Team happy with Woodley's conditioning

Nearly six months ago, an unnamed teammate called out Pittsburgh Steelers outside linebacker LaMarr Woodley, saying the reason he was always hurt was because he was out of shape. While this led to the perception of a fractured locker room, maybe the silver lining from this can finally be seen.

Perhaps more motivated to work out after being called out, Woodley reported to Steelers training camp in good shape, according to the Pittsburgh Tribune-Review.

“Right now, Wood is where we need to have him,” linebackers coach Keith Butler said. “He looks good. He looks real good.”

This shouldn't come as a major surprise. In early May, Woodley said he was "getting after it" with his offseason conditioning. And Butler wouldn't be saying this to appease Woodley. He was a brutally honest critic of Woodley last training camp, when he said Woodley "needs to get his big butt into shape."

But this is just the first step for Woodley. The bottom line is producing on the field. Woodley needs to revert back to his form in 2011 before the hamstring injury. He began that season with nine sacks in his first eight games.

Since that time, Woodley has missed nine games due to hamstring and ankle injuries. To make matters worse, he has four sacks in the past 13 games that he's played.

The Steelers made it clear this offseason with James Harrison that they're not going to keep a player around at a high salary if he isn't meeting expectations. Woodley is scheduled to make $8 million in 2014, which only trails quarterback Ben Roethlisberger ($12.1 million) and safety Troy Polamalu ($8.25 million).

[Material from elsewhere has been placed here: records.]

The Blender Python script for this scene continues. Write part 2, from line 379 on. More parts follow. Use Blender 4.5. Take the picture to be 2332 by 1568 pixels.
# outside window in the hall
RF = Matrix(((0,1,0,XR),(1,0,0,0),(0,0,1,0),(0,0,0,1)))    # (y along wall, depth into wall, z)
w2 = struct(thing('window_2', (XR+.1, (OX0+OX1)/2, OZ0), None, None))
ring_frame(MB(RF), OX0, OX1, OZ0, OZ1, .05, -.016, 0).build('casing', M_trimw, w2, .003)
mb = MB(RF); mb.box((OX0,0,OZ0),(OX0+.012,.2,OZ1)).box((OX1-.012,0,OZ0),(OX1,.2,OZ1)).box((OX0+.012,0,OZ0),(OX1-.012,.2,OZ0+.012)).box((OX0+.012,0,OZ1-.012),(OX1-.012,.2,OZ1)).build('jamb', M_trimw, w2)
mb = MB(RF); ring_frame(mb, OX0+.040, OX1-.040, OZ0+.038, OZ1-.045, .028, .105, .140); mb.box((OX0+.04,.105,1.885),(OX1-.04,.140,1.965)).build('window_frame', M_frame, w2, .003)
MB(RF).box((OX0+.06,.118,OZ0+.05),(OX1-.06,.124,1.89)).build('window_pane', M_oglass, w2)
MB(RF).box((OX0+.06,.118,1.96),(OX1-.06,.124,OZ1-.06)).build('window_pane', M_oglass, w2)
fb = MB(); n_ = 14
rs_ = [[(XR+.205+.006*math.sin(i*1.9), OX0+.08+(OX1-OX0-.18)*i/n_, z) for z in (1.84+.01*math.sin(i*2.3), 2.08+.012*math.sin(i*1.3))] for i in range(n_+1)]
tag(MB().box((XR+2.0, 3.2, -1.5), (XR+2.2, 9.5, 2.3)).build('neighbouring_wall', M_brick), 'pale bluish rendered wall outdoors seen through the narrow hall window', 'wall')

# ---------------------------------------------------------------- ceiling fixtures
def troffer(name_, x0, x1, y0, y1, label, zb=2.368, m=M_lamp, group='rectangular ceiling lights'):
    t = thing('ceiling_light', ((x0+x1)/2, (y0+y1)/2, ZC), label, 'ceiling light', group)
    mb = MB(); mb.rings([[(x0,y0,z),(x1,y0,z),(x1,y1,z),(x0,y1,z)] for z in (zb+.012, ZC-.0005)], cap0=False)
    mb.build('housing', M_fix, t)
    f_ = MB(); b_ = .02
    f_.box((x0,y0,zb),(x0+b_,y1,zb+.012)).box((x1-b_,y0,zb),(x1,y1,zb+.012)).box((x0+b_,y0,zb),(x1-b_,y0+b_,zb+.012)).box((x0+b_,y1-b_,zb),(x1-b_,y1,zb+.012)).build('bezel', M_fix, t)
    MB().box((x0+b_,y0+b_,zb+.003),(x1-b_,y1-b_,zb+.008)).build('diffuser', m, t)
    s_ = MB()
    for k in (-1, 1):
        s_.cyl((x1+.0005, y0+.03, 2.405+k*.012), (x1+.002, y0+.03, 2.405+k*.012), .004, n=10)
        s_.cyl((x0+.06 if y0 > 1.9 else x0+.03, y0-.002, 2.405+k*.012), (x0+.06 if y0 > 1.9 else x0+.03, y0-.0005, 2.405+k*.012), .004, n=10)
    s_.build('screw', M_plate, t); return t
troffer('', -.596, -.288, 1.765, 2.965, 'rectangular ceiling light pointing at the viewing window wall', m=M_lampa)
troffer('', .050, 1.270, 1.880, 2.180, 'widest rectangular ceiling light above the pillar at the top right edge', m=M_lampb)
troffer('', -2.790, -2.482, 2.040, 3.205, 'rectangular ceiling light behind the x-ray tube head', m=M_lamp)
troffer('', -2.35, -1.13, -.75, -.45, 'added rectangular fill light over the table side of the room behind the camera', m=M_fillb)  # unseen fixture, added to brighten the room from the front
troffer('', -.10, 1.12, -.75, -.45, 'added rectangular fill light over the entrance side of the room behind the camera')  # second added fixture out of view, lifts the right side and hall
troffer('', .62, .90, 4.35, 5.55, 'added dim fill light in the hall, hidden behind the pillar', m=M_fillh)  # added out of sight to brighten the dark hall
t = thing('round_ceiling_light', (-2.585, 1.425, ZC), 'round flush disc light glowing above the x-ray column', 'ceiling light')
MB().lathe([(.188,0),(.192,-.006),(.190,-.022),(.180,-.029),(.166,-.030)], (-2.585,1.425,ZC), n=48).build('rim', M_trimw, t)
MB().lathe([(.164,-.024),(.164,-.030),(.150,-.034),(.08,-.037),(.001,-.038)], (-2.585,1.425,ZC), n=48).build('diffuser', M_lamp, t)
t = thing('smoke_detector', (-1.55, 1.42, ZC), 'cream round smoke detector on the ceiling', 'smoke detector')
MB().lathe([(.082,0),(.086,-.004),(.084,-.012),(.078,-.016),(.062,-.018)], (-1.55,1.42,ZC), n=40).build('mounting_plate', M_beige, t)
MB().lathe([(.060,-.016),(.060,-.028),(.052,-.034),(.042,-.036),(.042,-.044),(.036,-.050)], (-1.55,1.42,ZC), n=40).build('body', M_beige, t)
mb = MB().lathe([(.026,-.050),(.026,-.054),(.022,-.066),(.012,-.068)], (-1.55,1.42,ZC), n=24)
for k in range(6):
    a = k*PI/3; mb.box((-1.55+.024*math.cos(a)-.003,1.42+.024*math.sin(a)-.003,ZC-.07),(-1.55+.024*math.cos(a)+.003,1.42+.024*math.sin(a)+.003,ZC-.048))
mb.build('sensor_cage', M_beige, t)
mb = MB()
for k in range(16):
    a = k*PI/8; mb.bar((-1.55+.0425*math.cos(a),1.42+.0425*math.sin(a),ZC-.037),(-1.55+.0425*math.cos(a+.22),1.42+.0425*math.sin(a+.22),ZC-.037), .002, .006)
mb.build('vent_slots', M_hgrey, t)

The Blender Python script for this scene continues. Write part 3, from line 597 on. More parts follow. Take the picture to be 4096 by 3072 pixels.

“We talked about it,” Butler said. “You think about the logistics of the NFL: A team is paying you $7-8 million dollars and they aren’t paying you to watch from the sidelines. I am a coach and they don’t pay me $7-8 million to stand on the sidelines and that’s what he’s been doing. If you are not on the field, you can’t earn your money. They might pay for one year, but they aren’t going to pay for the next year. That is the matter-of-fact of the NFL.”